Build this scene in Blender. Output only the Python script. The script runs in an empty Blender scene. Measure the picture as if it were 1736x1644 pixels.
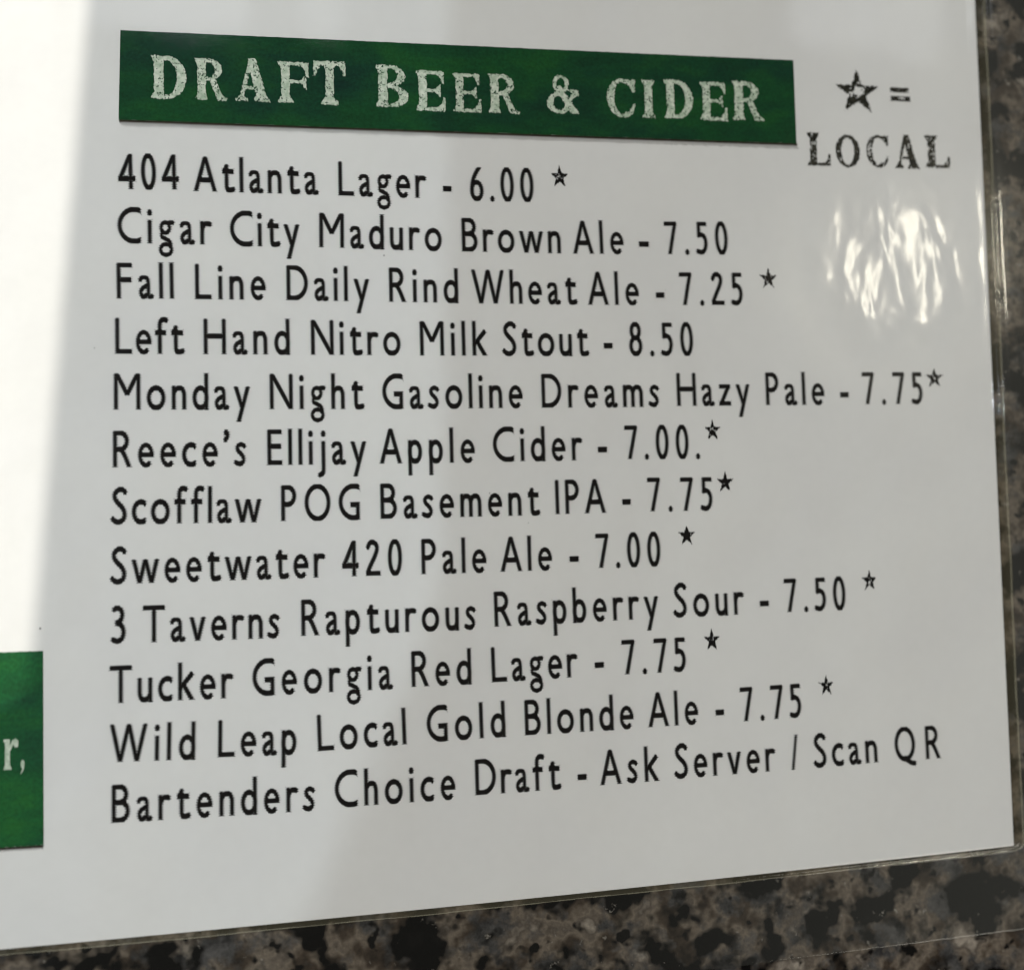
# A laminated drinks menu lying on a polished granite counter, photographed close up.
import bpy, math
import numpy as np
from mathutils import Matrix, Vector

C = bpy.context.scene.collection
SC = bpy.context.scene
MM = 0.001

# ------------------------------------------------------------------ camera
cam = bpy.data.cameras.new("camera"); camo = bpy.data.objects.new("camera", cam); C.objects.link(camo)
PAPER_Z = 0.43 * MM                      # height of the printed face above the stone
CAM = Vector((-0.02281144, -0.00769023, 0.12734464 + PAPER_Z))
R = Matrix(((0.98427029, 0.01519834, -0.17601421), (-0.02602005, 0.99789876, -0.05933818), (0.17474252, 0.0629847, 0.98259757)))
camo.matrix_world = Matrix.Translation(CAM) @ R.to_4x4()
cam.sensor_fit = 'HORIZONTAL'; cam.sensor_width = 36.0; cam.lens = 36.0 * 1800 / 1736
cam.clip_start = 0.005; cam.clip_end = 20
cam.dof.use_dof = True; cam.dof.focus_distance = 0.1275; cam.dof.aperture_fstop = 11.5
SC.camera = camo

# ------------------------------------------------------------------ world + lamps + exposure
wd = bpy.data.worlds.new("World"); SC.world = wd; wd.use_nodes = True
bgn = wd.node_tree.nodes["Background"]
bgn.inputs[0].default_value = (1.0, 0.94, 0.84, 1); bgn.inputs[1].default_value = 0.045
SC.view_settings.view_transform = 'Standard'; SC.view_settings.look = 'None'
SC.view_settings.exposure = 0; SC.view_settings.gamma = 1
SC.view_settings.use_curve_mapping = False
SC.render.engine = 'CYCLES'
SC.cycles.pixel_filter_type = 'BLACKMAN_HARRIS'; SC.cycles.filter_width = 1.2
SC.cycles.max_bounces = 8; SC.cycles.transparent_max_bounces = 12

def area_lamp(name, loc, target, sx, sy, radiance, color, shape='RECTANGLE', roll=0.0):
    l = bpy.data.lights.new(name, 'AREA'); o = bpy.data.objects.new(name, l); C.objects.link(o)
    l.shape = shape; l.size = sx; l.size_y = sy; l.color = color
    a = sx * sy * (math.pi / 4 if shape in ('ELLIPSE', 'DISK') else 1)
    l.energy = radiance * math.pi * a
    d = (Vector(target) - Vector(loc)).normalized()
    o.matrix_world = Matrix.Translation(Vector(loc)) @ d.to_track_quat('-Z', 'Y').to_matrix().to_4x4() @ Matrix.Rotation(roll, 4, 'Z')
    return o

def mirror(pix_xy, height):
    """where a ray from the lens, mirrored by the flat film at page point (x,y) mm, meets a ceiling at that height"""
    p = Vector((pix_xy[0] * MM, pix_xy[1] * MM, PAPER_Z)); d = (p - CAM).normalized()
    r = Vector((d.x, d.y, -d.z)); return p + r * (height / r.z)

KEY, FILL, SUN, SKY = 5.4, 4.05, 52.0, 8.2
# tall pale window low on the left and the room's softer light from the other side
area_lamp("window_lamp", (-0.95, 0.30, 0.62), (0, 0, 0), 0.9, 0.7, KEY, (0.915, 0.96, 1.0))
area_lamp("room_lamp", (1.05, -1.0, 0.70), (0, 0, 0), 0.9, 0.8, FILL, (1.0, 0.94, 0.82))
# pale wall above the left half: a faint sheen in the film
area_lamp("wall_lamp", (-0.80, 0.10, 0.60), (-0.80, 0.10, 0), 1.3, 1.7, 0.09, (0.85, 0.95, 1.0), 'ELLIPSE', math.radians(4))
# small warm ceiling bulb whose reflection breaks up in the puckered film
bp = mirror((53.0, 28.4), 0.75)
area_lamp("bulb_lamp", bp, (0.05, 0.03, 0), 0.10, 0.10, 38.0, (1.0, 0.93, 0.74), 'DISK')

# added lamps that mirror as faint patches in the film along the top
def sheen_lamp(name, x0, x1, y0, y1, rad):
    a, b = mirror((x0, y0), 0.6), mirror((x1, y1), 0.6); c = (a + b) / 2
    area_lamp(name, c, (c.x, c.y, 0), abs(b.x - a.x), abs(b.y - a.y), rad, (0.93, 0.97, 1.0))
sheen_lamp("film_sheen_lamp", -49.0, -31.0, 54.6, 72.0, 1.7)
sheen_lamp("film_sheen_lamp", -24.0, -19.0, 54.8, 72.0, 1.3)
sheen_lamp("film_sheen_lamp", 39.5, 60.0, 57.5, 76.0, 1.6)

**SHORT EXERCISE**
With the pictures left out, restate word for word every line of the data above, from the first down to the line that contains "SC.camera = camo".

**THE SOLUTION**
Build this scene in Blender. Output only the Python script. The script runs in an empty Blender scene. Measure the picture as if it were 1736x1644 pixels.
# A laminated drinks menu lying on a polished granite counter, photographed close up.
import bpy, math
import numpy as np
from mathutils import Matrix, Vector

C = bpy.context.scene.collection
SC = bpy.context.scene
MM = 0.001

# ------------------------------------------------------------------ camera
cam = bpy.data.cameras.new("camera"); camo = bpy.data.objects.new("camera", cam); C.objects.link(camo)
PAPER_Z = 0.43 * MM                      # height of the printed face above the stone
CAM = Vector((-0.02281144, -0.00769023, 0.12734464 + PAPER_Z))
R = Matrix(((0.98427029, 0.01519834, -0.17601421), (-0.02602005, 0.99789876, -0.05933818), (0.17474252, 0.0629847, 0.98259757)))
camo.matrix_world = Matrix.Translation(CAM) @ R.to_4x4()
cam.sensor_fit = 'HORIZONTAL'; cam.sensor_width = 36.0; cam.lens = 36.0 * 1800 / 1736
cam.clip_start = 0.005; cam.clip_end = 20
cam.dof.use_dof = True; cam.dof.focus_distance = 0.1275; cam.dof.aperture_fstop = 11.5
SC.camera = camo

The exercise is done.